I made the mistake of being convinced by my boyfriend to go see what was the f*cking deal with the strip clubs. It was quite interesting at the beginning and at that moment the situation has manageable. We were hanging out with a bunch of friends and they all wanted a "private show" for the whole group. So once again I made the mistake of getting "convinced". I asked my bf what kind of "private show" it was... "just girls dancing around you"... that seems pretty manageable. We went in the room and the girls start dancing for us and then all of sudden I turn my look and I saw my boyfriend he has his hands on one of the stripper's butt sort of like ridden her and I lost it... that was it for me, I got out of the room asked for two shots of whiskey and a pack of cigarettes and started smoking like a hooker in a gay party. What is it necessary for him to that right in front of me? Whta is it necessary for me to see his "enjoy" face?

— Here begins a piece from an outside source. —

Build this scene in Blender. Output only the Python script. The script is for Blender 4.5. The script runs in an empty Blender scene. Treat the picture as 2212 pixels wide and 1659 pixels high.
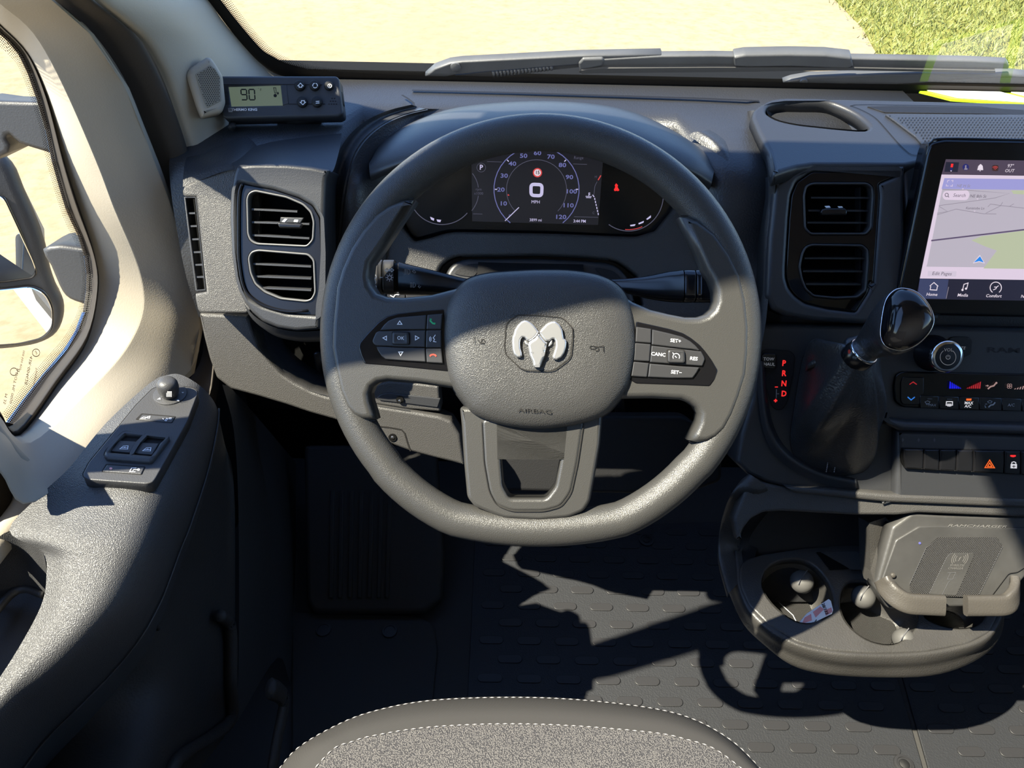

I'll accepted Im very innocent and its probably my fault because I did said yes. But right now I feel so hurt knowing the reality, I guess I prefer to be blind and not see the truth. How can I not feel insecure being with him knowing that all they do when its "guys night out". I'm not gonna be the girl that forbids things for him to do, but I feel sooo frustrated. How do I avoid not to feel in disadvantage with beatiful girls? Or should I put a limit on this? Should I let him go? I feel so stupid crying over this... help!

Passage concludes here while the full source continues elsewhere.